WORK TO COMPLETE:
Copy out the data below as written; omit any images.
------------------------------------------------------------------------
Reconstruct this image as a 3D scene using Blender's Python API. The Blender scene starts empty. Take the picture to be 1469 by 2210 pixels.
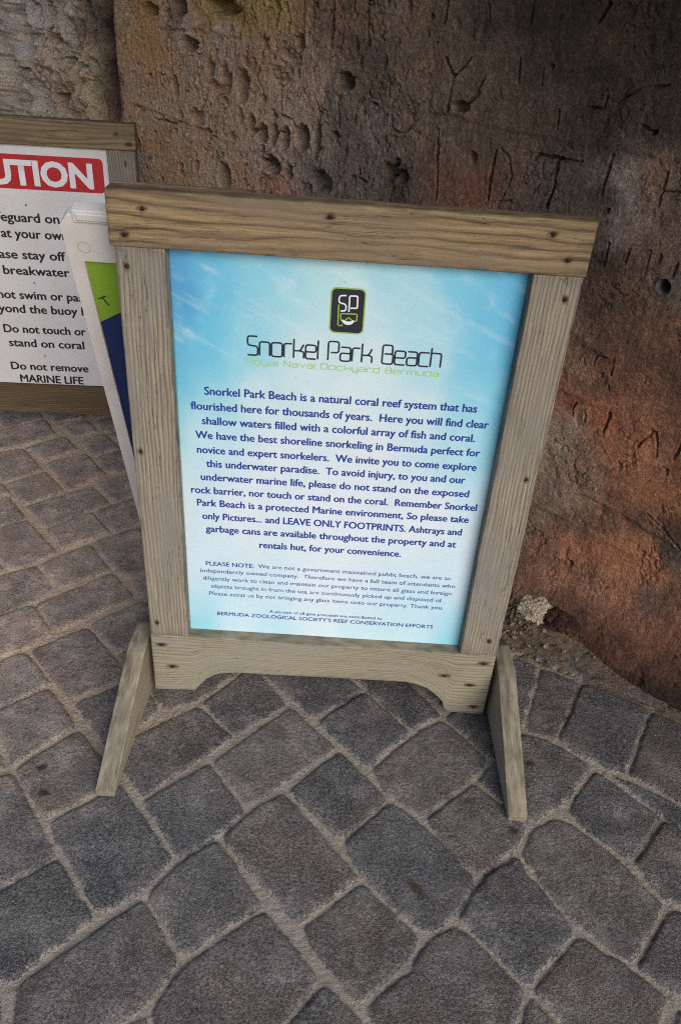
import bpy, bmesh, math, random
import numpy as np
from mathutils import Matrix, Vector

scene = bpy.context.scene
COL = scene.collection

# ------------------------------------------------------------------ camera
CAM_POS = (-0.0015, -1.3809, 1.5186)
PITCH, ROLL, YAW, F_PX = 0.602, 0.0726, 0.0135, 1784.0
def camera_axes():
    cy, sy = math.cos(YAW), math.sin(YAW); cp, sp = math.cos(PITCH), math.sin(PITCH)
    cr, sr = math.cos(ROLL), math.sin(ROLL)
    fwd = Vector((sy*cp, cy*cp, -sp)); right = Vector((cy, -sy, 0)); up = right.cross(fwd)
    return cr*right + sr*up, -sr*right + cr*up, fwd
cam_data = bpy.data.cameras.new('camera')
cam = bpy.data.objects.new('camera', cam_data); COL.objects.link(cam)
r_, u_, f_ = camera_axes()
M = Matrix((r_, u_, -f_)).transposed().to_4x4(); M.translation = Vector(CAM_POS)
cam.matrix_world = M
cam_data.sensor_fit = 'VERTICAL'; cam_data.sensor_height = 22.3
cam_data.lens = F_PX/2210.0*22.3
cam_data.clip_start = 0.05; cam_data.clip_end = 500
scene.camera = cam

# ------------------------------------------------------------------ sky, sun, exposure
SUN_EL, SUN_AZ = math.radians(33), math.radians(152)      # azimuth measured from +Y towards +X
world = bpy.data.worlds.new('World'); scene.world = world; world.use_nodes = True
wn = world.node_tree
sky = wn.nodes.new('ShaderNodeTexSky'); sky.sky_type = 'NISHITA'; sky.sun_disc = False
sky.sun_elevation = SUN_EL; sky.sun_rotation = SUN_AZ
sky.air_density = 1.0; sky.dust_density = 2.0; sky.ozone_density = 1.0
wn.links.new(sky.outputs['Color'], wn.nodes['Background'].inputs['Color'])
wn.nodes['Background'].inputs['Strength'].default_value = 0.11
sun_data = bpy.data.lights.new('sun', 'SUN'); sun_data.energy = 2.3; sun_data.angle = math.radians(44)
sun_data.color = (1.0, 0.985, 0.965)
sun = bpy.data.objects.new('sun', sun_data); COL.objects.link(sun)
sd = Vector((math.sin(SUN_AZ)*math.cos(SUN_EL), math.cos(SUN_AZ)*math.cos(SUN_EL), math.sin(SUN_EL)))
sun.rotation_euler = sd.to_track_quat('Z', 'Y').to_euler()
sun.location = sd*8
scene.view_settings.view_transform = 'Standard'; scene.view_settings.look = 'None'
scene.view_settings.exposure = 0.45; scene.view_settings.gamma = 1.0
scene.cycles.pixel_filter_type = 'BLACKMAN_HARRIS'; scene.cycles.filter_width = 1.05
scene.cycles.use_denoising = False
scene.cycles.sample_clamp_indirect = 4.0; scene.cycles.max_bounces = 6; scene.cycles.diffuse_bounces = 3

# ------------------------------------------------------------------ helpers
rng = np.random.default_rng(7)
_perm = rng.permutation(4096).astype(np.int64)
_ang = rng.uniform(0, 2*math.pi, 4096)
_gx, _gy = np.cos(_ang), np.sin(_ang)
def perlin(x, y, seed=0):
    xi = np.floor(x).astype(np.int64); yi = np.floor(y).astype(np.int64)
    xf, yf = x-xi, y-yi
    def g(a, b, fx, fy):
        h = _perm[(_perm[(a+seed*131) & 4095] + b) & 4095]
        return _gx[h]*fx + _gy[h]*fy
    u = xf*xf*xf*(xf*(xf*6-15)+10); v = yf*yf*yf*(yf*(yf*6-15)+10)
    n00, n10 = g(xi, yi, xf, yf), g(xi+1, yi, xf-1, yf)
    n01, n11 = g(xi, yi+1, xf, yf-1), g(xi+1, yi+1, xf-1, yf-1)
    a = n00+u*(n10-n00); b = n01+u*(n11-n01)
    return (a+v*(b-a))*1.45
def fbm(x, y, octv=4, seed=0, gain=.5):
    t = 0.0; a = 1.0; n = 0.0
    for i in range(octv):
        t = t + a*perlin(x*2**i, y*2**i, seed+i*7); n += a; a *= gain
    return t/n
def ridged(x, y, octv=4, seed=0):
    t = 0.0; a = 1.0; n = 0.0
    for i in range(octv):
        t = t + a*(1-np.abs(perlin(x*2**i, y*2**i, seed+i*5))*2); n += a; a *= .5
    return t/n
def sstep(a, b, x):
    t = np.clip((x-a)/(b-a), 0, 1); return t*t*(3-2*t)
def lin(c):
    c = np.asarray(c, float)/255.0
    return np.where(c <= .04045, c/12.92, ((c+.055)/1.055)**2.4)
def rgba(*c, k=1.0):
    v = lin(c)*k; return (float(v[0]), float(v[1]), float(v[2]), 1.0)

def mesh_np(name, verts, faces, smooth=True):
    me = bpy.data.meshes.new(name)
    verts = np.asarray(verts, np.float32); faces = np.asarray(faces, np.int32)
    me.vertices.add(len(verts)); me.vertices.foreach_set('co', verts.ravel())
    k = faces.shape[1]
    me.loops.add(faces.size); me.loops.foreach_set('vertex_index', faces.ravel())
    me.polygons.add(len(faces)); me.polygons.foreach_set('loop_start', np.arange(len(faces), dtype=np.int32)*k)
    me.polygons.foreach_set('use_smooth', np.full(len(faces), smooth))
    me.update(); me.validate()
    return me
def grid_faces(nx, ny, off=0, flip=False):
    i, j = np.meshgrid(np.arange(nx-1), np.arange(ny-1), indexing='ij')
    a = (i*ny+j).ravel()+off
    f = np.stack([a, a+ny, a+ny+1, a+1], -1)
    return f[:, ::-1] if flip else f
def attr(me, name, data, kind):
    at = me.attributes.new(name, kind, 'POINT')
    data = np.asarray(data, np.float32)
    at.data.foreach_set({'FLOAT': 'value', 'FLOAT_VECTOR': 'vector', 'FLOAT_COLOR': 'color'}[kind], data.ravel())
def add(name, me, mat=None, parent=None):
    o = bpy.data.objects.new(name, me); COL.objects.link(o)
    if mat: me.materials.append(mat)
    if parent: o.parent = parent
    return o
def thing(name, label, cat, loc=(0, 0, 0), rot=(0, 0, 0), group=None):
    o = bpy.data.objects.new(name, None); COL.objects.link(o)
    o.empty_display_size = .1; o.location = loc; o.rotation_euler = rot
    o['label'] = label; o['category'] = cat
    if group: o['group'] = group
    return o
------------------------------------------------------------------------
RESULT FOR THIS EXERCISE:
Reconstruct this image as a 3D scene using Blender's Python API. The Blender scene starts empty. Take the picture to be 1469 by 2210 pixels.
import bpy, bmesh, math, random
import numpy as np
from mathutils import Matrix, Vector

scene = bpy.context.scene
COL = scene.collection

# ------------------------------------------------------------------ camera
CAM_POS = (-0.0015, -1.3809, 1.5186)
PITCH, ROLL, YAW, F_PX = 0.602, 0.0726, 0.0135, 1784.0
def camera_axes():
    cy, sy = math.cos(YAW), math.sin(YAW); cp, sp = math.cos(PITCH), math.sin(PITCH)
    cr, sr = math.cos(ROLL), math.sin(ROLL)
    fwd = Vector((sy*cp, cy*cp, -sp)); right = Vector((cy, -sy, 0)); up = right.cross(fwd)
    return cr*right + sr*up, -sr*right + cr*up, fwd
cam_data = bpy.data.cameras.new('camera')
cam = bpy.data.objects.new('camera', cam_data); COL.objects.link(cam)
r_, u_, f_ = camera_axes()
M = Matrix((r_, u_, -f_)).transposed().to_4x4(); M.translation = Vector(CAM_POS)
cam.matrix_world = M
cam_data.sensor_fit = 'VERTICAL'; cam_data.sensor_height = 22.3
cam_data.lens = F_PX/2210.0*22.3
cam_data.clip_start = 0.05; cam_data.clip_end = 500
scene.camera = cam

# ------------------------------------------------------------------ sky, sun, exposure
SUN_EL, SUN_AZ = math.radians(33), math.radians(152)      # azimuth measured from +Y towards +X
world = bpy.data.worlds.new('World'); scene.world = world; world.use_nodes = True
wn = world.node_tree
sky = wn.nodes.new('ShaderNodeTexSky'); sky.sky_type = 'NISHITA'; sky.sun_disc = False
sky.sun_elevation = SUN_EL; sky.sun_rotation = SUN_AZ
sky.air_density = 1.0; sky.dust_density = 2.0; sky.ozone_density = 1.0
wn.links.new(sky.outputs['Color'], wn.nodes['Background'].inputs['Color'])
wn.nodes['Background'].inputs['Strength'].default_value = 0.11
sun_data = bpy.data.lights.new('sun', 'SUN'); sun_data.energy = 2.3; sun_data.angle = math.radians(44)
sun_data.color = (1.0, 0.985, 0.965)
sun = bpy.data.objects.new('sun', sun_data); COL.objects.link(sun)
sd = Vector((math.sin(SUN_AZ)*math.cos(SUN_EL), math.cos(SUN_AZ)*math.cos(SUN_EL), math.sin(SUN_EL)))
sun.rotation_euler = sd.to_track_quat('Z', 'Y').to_euler()
sun.location = sd*8
scene.view_settings.view_transform = 'Standard'; scene.view_settings.look = 'None'
scene.view_settings.exposure = 0.45; scene.view_settings.gamma = 1.0
scene.cycles.pixel_filter_type = 'BLACKMAN_HARRIS'; scene.cycles.filter_width = 1.05
scene.cycles.use_denoising = False
scene.cycles.sample_clamp_indirect = 4.0; scene.cycles.max_bounces = 6; scene.cycles.diffuse_bounces = 3

# ------------------------------------------------------------------ helpers
rng = np.random.default_rng(7)
_perm = rng.permutation(4096).astype(np.int64)
_ang = rng.uniform(0, 2*math.pi, 4096)
_gx, _gy = np.cos(_ang), np.sin(_ang)
def perlin(x, y, seed=0):
    xi = np.floor(x).astype(np.int64); yi = np.floor(y).astype(np.int64)
    xf, yf = x-xi, y-yi
    def g(a, b, fx, fy):
        h = _perm[(_perm[(a+seed*131) & 4095] + b) & 4095]
        return _gx[h]*fx + _gy[h]*fy
    u = xf*xf*xf*(xf*(xf*6-15)+10); v = yf*yf*yf*(yf*(yf*6-15)+10)
    n00, n10 = g(xi, yi, xf, yf), g(xi+1, yi, xf-1, yf)
    n01, n11 = g(xi, yi+1, xf, yf-1), g(xi+1, yi+1, xf-1, yf-1)
    a = n00+u*(n10-n00); b = n01+u*(n11-n01)
    return (a+v*(b-a))*1.45
def fbm(x, y, octv=4, seed=0, gain=.5):
    t = 0.0; a = 1.0; n = 0.0
    for i in range(octv):
        t = t + a*perlin(x*2**i, y*2**i, seed+i*7); n += a; a *= gain
    return t/n
def ridged(x, y, octv=4, seed=0):
    t = 0.0; a = 1.0; n = 0.0
    for i in range(octv):
        t = t + a*(1-np.abs(perlin(x*2**i, y*2**i, seed+i*5))*2); n += a; a *= .5
    return t/n
def sstep(a, b, x):
    t = np.clip((x-a)/(b-a), 0, 1); return t*t*(3-2*t)
def lin(c):
    c = np.asarray(c, float)/255.0
    return np.where(c <= .04045, c/12.92, ((c+.055)/1.055)**2.4)
def rgba(*c, k=1.0):
    v = lin(c)*k; return (float(v[0]), float(v[1]), float(v[2]), 1.0)

def mesh_np(name, verts, faces, smooth=True):
    me = bpy.data.meshes.new(name)
    verts = np.asarray(verts, np.float32); faces = np.asarray(faces, np.int32)
    me.vertices.add(len(verts)); me.vertices.foreach_set('co', verts.ravel())
    k = faces.shape[1]
    me.loops.add(faces.size); me.loops.foreach_set('vertex_index', faces.ravel())
    me.polygons.add(len(faces)); me.polygons.foreach_set('loop_start', np.arange(len(faces), dtype=np.int32)*k)
    me.polygons.foreach_set('use_smooth', np.full(len(faces), smooth))
    me.update(); me.validate()
    return me
def grid_faces(nx, ny, off=0, flip=False):
    i, j = np.meshgrid(np.arange(nx-1), np.arange(ny-1), indexing='ij')
    a = (i*ny+j).ravel()+off
    f = np.stack([a, a+ny, a+ny+1, a+1], -1)
    return f[:, ::-1] if flip else f
def attr(me, name, data, kind):
    at = me.attributes.new(name, kind, 'POINT')
    data = np.asarray(data, np.float32)
    at.data.foreach_set({'FLOAT': 'value', 'FLOAT_VECTOR': 'vector', 'FLOAT_COLOR': 'color'}[kind], data.ravel())
def add(name, me, mat=None, parent=None):
    o = bpy.data.objects.new(name, me); COL.objects.link(o)
    if mat: me.materials.append(mat)
    if parent: o.parent = parent
    return o
def thing(name, label, cat, loc=(0, 0, 0), rot=(0, 0, 0), group=None):
    o = bpy.data.objects.new(name, None); COL.objects.link(o)
    o.empty_display_size = .1; o.location = loc; o.rotation_euler = rot
    o['label'] = label; o['category'] = cat
    if group: o['group'] = group
    return o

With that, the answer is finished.